My wife and I are floored to find this out, and how her father and stepmom treat each other (i.e. 2-3 days missing before you even try to contact her???? Really???) Stepmom sends messages to her husband via her crazy brother (Crazy brother got my father-in-law Playboy subscription one year for Xmas), and I cannot figure out why they treat each other like this.

So.......

Following day, my wife calls back to say No, makes me uncomfortable to have you and stepmom stay overnight after finding all this out. Sounds like you two should sort some things out.... (this is honestly 24 hours later) "Dad"s' response is Oh, silly little girl, grown-ups have these little flare ups all the time. Everything is fine. Yeah, your step mom is back (she's been posting on facebook for a day now...she really missed her facebook!) The gist is, dad treats his daughter like she is silly little girl, don't worry your stepmom and I aren't going to get a divorce or anything....He doesn't seem to understand we would be uncomfortable hosting a couple that just had a fight, one "ran away from home" and they haven't talked for 10 days!!! Huh???

Comment that got me was (my wife and are planning on building home in country - have planned this 2-3 years, my grandparent's old homestead, we lived beneath our means past 10 years, wife works and provides health ins., etc. etc.) was (I found out only yesterday) that her dad said during original call "So, are you guys building a mansion or just a regular normal sized home?" This from a guy who has had a professional position at one of the best companies in the US for employee working conditions, just retired a few months ago....Apparently my wife and I are supposed to feel bad for them since they don't have any money, on account of their collecting and hoarding.

That is the comment he uses to break the ice before he asks us if he and his wife can stay at our house.

Come on.

I am easy going. I let a lot of stuff slide, and try to have compassion for others, and give my father in law and stepmom the benefit of the doubt. I've always encouraged my wife to mend these relationships; family is important to both of us. But I am tired of my wife getting stepped on. Hate to go all ballistic on my in-laws (I am really easy going - I go ballistic once a decade), and I would be prepared to if I thought it would help.

My wife's sister has basically decided to cut them out of the picture (they have 2 year old boy - we have 18 mo old girl), and my wife doesn't want to see to do that (we are 3+hours away from her parents; sister is 35 minutes away).

(another good step mom story - one year ago, visiting stepmom's aging mother in nursing home (she had yet to meet her 6 month old great granddaughter (this is step relation, btw), and stepmom is going through her jewelry, then picked out 2 items, shoved them in her pocket, and said, after stuffing them in her pocket, "Oh, you never wear this, I will see this at auction for you, and give you the money." ) Grandma asks me how the crops look - stepmom prattles on for 5 minutes, getting about 50% right, then says, "Right, WeaveFarmer?" I just nod.

So, in the end, what can I do to help my wife (and our daughter) navigate this crap?
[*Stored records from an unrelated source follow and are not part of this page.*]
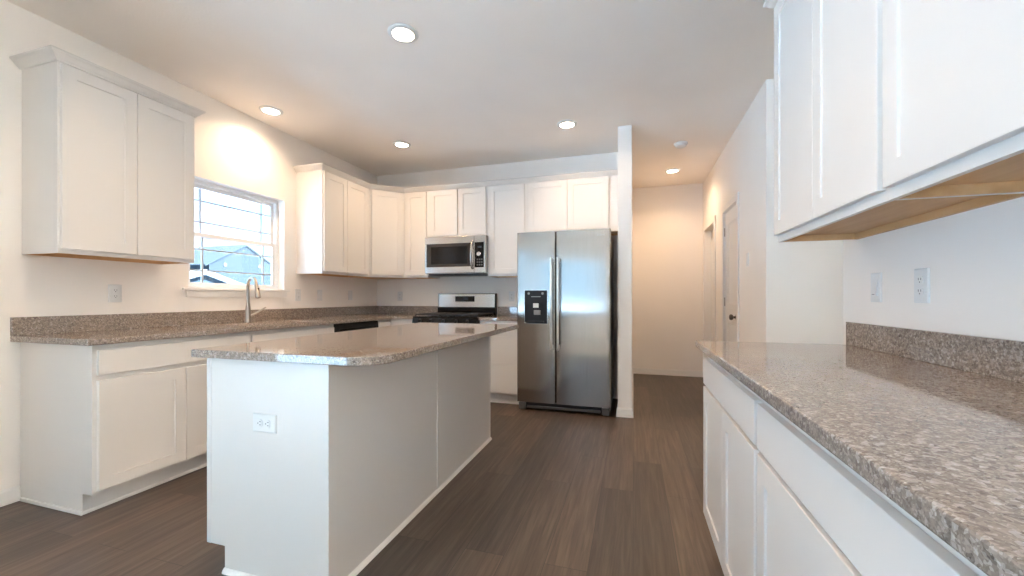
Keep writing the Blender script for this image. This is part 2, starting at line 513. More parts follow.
rw = thing('added_window', 'unseen wide window added to bring sun in from the right', 'window', (XE, (QY0 + QY1) / 2, QZ0), 0, None, 'structure')  # made-up opening, admits the sun that fills the room
qm = (QY0 + QY1) / 2
MB().grid([QY0, QY0 + 0.06, qm - 0.04, qm + 0.04, QY1 - 0.06, QY1], [QZ0, QZ0 + 0.06, QZ1 - 0.06, QZ1], {(1, 1), (3, 1)}, XE + 0.03, XE + 0.09, 'yz').build('window_frame', M_VINYL, rw, local=False)
MB().box(XE + 0.056, XE + 0.064, QY0 + 0.05, QY1 - 0.05, QZ0 + 0.05, QZ1 - 0.05).build('pane', M_GLASS, rw, local=False)
pl4 = pl.copy(); pl4.size = QY1 - QY0; pl4.size_y = QZ1 - QZ0
po4 = bpy.data.objects.new('sky_portal', pl4); COL.objects.link(po4)
po4.location = (XE + 0.119, qm, (QZ0 + QZ1) / 2); po4.rotation_euler = (PI / 2, 0, PI / 2)
pl2 = pl.copy(); pl2.size = WY1 - WY0; pl2.size_y = WZ1 - WZ0
po2 = bpy.data.objects.new('sky_portal', pl2); COL.objects.link(po2)
po2.location = (L - 0.164, (WY0 + WY1) / 2, (WZ0 + WZ1) / 2); po2.rotation_euler = (PI / 2, 0, -PI / 2)

# doors of the hallway --------------------------------------------------
def casing(mb, y0, y1, z1, wd=0.062):
    x0, x1 = XH - 0.014, XH
    mb.prism([(y0 - wd, 0), (y0 + 0.006, 0), (y0 + 0.006, z1 - 0.006), (y1 - 0.006, z1 - 0.006), (y1 - 0.006, 0), (y1 + wd, 0), (y1 + wd, z1 + wd), (y0 - wd, z1 + wd)], x0, x1, 'x')
    mb.prism([(y0 + 0.0005, 0), (y0 + 0.012, 0), (y0 + 0.012, z1 - 0.012), (y1 - 0.012, z1 - 0.012), (y1 - 0.012, 0), (y1 - 0.0005, 0), (y1 - 0.0005, z1 - 0.0005), (y0 + 0.0005, z1 - 0.0005)], XH + 0.0005, XH + T, 'x')
    return mb
d1 = thing('door_1', 'white two-panel hallway door with a dark round knob', 'door', (XH, (DY0 + DY1) / 2, 0), 0, None, 'structure')
casing(MB(), DY0, DY1, DZ).build('door_casing', M_TRIM, d1, bevel=0.003, local=False)
def panel_face(bm, y0, y1, z0, z1, x):
    o = [bm.verts.new((x, y, z)) for y, z in ((y0, z0), (y1, z0), (y1, z1), (y0, z1))]
    i = [bm.verts.new((x + 0.010, y, z)) for y, z in ((y0 + .012, z0 + .012), (y1 - .012, z0 + .012), (y1 - .012, z1 - .012), (y0 + .012, z1 - .012))]
    for k in range(4): bm.faces.new((o[k], o[(k + 1) % 4], i[(k + 1) % 4], i[k]))
    bm.faces.new(i)
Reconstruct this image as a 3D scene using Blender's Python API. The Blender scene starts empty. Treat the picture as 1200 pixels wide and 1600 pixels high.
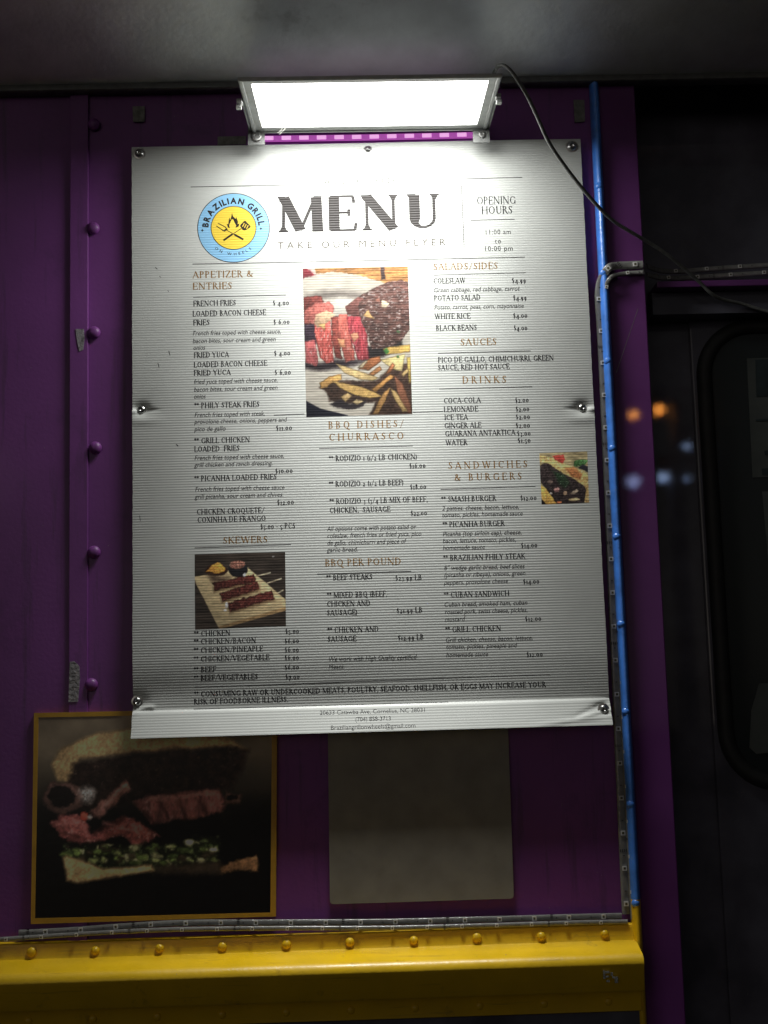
import bpy, bmesh, math, random
import numpy as np
from mathutils import Vector, Matrix
from mathutils.geometry import tessellate_polygon
random.seed(7)
S = bpy.context.scene
COL = S.collection
R = math.radians

# ------------------------------------------------------------------ camera
F_PX = 2200.0                      # focal length in pixels of the 1200x1600 photograph
YAW, PITCH, ROLL = R(1.408), R(7.894), R(-1.620)
CAM = Vector((0.0, -1.40, 0.0))
_f = Vector((math.sin(YAW)*math.cos(PITCH), math.cos(YAW)*math.cos(PITCH), math.sin(PITCH)))
_r0 = Vector((math.cos(YAW), -math.sin(YAW), 0)); _u0 = _r0.cross(_f)
_r = _r0*math.cos(ROLL) + _u0*math.sin(ROLL); _u = -_r0*math.sin(ROLL) + _u0*math.cos(ROLL)
cd = bpy.data.cameras.new('camera'); cam = bpy.data.objects.new('camera', cd); COL.objects.link(cam)
m = Matrix((_r, _u, -_f)).transposed().to_4x4(); m.translation = CAM; cam.matrix_world = m
cd.sensor_fit = 'VERTICAL'; cd.sensor_height = 36.0; cd.lens = 36.0*F_PX/1600.0
cd.clip_start = 0.01; cd.clip_end = 400
S.camera = cam

# ------------------------------------------------------------------ night sky, exposure
W = bpy.data.worlds.new('World'); S.world = W; W.use_nodes = True
nt = W.node_tree; bg = nt.nodes['Background']
sky = nt.nodes.new('ShaderNodeTexSky'); sky.sky_type = 'NISHITA'; sky.sun_disc = False
sky.sun_elevation = R(8.0); sky.sun_rotation = R(200); sky.air_density = 1.0; sky.dust_density = 2.0
hs = nt.nodes.new('ShaderNodeHueSaturation'); hs.inputs['Saturation'].default_value = 0.3
nt.links.new(sky.outputs[0], hs.inputs['Color']); nt.links.new(hs.outputs[0], bg.inputs[0])
SKY = 0.0072
bg.inputs[1].default_value = SKY
S.view_settings.view_transform = 'Standard'; S.view_settings.look = 'None'
S.view_settings.exposure = 0.0; S.view_settings.gamma = 1.0
S.cycles.max_bounces = 8; S.cycles.sample_clamp_indirect = 1.5
PANEL_EMIT = 17.5        # the lamp's glowing lens
BEAM_W = 0.52            # watts of the lamp's reflector beam
BEAM_SPREAD = 62

# ------------------------------------------------------------------ helpers
def ray(px, py):
    return _r*((px-600)/F_PX) - _u*((py-800)/F_PX) + _f
def at(px, py, y=0.0):
    v = ray(px, py); t = (y-CAM.y)/v.y
    return CAM + v*t
def lin(c):
    c = c/255.0
    return c/12.92 if c <= 0.04045 else ((c+0.055)/1.055)**2.4
def rgb(r, g, b, k=1.0): return (lin(r)*k, lin(g)*k, lin(b)*k)

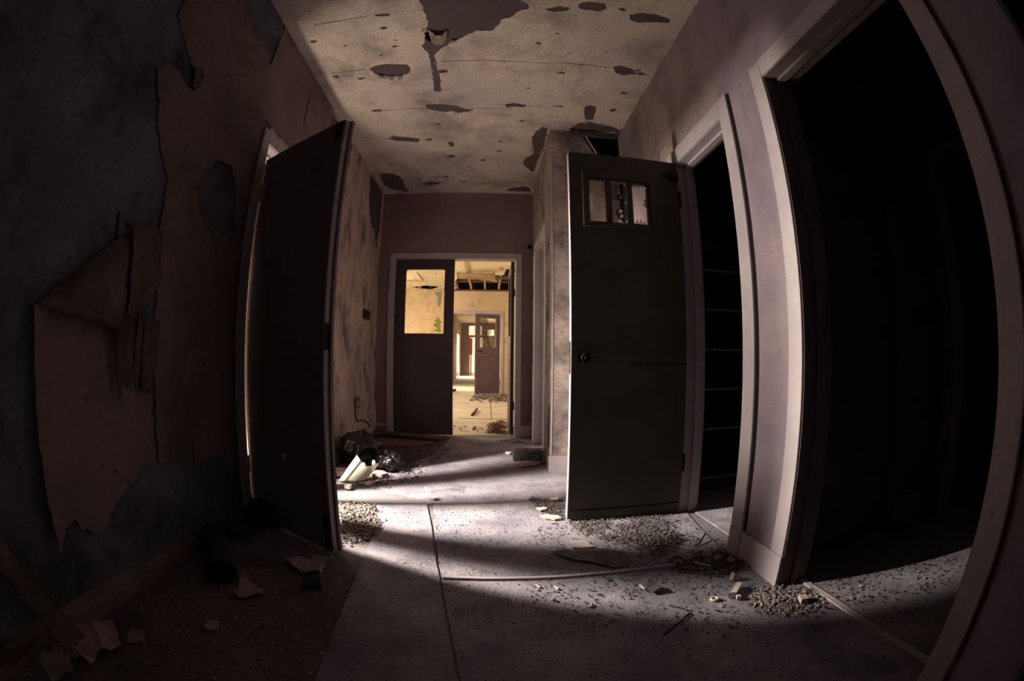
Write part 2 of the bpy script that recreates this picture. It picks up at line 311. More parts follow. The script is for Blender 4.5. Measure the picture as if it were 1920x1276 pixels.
fsheet(jag([(-1.27, -2.9), (-.11, -2.9), (-.498, 1.15), (-.535, 1.60), (-1.27, 1.63)], .05, .002), -.002, m=mat('dark_hardboard', (.17, .13, .13), (.11, .09, .095), 3, .9, .3, 60, (.06, .05, .05), 2, .5, .7, fine=(.05, .04, .04), fine_scale=80, fine_lo=.56, fine_hi=.68))  # this sheet has a darker hardboard colour
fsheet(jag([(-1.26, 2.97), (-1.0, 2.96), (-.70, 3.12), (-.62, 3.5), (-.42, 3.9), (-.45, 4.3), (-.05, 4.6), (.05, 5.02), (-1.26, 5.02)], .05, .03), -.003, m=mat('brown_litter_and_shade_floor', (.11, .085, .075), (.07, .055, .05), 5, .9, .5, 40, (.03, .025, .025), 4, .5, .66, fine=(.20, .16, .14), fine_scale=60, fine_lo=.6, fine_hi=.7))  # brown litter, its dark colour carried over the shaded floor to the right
fsheet([(1.19, 1.73), (1.90, 1.73), (1.90, 2.30), (1.175, 2.44)], .001, th=.007)
fsheet([(1.235, .40), (2.28, .40), (2.28, 1.23), (1.245, 1.23)], -.001)
obj('floor_batten', sheet(jag([(-.175, 1.613), (.2, 1.612), (.57, 1.617), (.79, 1.613), (.79, 1.628), (.57, 1.631), (.2, 1.628), (-.175, 1.628)], .05, .001), [], 'xy', -.004, .010), M_TRIM, fl, label='thin pale batten over the joint')
obj('floor_batten', bx(1.196, 1.225, .36, 1.245, -.004, .006), M_EDGE, fl)

# ------------------------------------------------------------------ left wall
LY0, LY1, LH = 2.08, 2.86, 2.05            # opening of the left doorway
wl = obj('wall_left', bx(XL-WT, XL, -3.0, LY0, -.1, H+.05), M_BLUE, kind='structure', label='left wall of bare blue-grey plaster under torn pink wallpaper', cat='wall')
obj('wall_section', bx(XL-WT, XL, LY0, LY1, LH, H+.05), M_MOULD, wl)
FC = [(4.96, 2.829), (4.97, 2.36), (4.85, 2.04), (4.74, 2.33), (4.55, 2.45), (4.42, 2.60), (4.33, 2.72), (4.30, 2.829)]
far_out = [(LY1, -.1), (YE+.1, -.1), (YE+.1, H+.05), (LY1, H+.05)]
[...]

Sometimes her sister and her talk 2-3 times a day, then will go 2 - 3 weeks where her sister will not return a phone call...Wife has gotten professional help to talk about this stuff (and still is getting help), but wondering if anyone has helpful suggestions THAT HAVE WORKED for dealing with in laws..... And, I'm not complaining about my relationship with them; just want to help my wife deal with stuff....

By the way, if you are thinking about a sitcom, have about at least 5-10 seasons worth of stories...(crazy uncle has some awesome one liners!!!)